President Trump said Monday that Federal Reserve governor Michelle Bowman would be the central bank’s new vice chair for supervision, tapping a former Kansas banking commissioner as the Fed’s top banking cop.
Bowman could take oversight of giant US banks in a new direction as the Trump administration makes it clear it wants to lift constraints on lenders and overhaul a regulatory framework put in place following the 2008 financial crisis.
“Our Economy has been mismanaged for the past four years, and it is time for a change,” Trump said in a social media post Monday. “Miki has the ‘know-how’ to get it done. I am confident we will achieve Economic heights never before seen in our Nation’s History.”
Treasury Secretary Scott Bessent has flagged that changes are coming to how Washington regulates banks, citing “backward-looking” policies designed to address the failures of the 2008 financial crisis and the need for better coordination among bank oversight agencies.

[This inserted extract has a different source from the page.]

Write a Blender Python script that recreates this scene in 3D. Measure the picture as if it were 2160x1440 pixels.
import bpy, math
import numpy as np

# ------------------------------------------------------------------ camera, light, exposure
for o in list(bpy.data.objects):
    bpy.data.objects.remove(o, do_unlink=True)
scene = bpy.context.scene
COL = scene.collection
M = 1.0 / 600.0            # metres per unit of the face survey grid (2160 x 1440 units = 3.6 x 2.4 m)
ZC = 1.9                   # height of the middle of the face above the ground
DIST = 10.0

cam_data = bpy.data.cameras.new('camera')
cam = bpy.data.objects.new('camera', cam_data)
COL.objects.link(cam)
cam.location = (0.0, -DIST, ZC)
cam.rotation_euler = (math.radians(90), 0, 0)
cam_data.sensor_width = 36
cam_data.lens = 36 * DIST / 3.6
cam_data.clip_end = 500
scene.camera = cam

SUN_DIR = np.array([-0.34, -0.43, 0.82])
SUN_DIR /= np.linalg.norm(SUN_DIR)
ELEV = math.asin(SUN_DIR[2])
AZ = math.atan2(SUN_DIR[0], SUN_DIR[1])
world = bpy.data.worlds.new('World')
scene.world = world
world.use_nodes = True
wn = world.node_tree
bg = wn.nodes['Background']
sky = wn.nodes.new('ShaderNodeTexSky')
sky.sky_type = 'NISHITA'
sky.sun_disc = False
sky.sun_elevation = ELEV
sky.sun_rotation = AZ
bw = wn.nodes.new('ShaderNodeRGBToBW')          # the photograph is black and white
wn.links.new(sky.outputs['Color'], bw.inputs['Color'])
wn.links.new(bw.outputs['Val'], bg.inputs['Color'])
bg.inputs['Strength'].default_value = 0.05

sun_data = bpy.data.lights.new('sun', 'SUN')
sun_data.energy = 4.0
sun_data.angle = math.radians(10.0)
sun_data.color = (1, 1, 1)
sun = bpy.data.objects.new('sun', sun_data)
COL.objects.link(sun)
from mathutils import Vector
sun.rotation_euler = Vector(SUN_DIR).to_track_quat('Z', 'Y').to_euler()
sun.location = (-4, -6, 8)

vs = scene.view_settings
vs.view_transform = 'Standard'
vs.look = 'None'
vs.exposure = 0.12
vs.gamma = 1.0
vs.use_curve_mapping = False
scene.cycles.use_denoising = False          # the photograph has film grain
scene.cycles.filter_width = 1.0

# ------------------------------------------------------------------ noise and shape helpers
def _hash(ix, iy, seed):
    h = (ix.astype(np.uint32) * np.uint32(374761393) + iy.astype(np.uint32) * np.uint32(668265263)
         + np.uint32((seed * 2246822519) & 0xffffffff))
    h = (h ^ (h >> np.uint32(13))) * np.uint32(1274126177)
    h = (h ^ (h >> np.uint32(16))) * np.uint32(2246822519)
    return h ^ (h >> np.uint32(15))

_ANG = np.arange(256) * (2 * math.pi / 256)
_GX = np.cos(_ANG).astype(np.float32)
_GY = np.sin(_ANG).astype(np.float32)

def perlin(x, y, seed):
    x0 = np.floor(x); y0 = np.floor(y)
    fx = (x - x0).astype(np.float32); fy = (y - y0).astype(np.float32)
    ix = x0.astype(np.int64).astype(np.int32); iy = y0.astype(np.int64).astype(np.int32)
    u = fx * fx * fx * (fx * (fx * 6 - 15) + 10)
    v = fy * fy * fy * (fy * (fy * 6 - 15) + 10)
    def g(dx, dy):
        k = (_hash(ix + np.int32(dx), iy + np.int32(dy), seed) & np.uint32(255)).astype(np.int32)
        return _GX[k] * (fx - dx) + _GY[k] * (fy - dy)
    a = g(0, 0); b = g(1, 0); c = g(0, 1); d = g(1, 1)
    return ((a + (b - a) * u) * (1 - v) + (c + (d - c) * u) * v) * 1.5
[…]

“We need our financial regulators singing in unison from the same song sheet,” he said in a speech earlier this month, citing “a broken supervisory culture.”
Bowman has signaled that she could be in favor of some changes. She opposed some of the proposals put forward by the former vice chair for supervision, Michael Barr, including a new set of controversial capital rules that would have required lenders to set aside greater buffers for future losses.
The requirements are based on an international set of capital requirements known as Basel III imposed in the decade following the 2008 financial crisis.
Banks have been fighting this US proposal for the last year in an aggressive public campaign and even dropped hints about suing regulators if they don’t get their way.
Bowman has argued that the plan needed “substantive changes” and that an increase in capital requirements at the scale proposed by regulators could significantly harm the economy.
She wanted the Fed to tailor capital requirements to a bank’s size and risk profile as the regulator does now, arguing that she hasn’t seen compelling evidence that changing this approach would bolster the banking system.
Banks appear to be in favor of her appointment, which still requires Senate confirmation.
“I’d be excited to see Miki Bowman appointed,” Goldman Sachs CEO David Solomon said in a Fox News interview last week. “I think the industry would be excited.”
Rob Nichols, CEO of the American Bankers Association, said Monday that “Bowman has been a thoughtful, principled voice for sensible regulatory and monetary policy and someone who understands the important role that banks of all sizes play in our financial system and our economy.”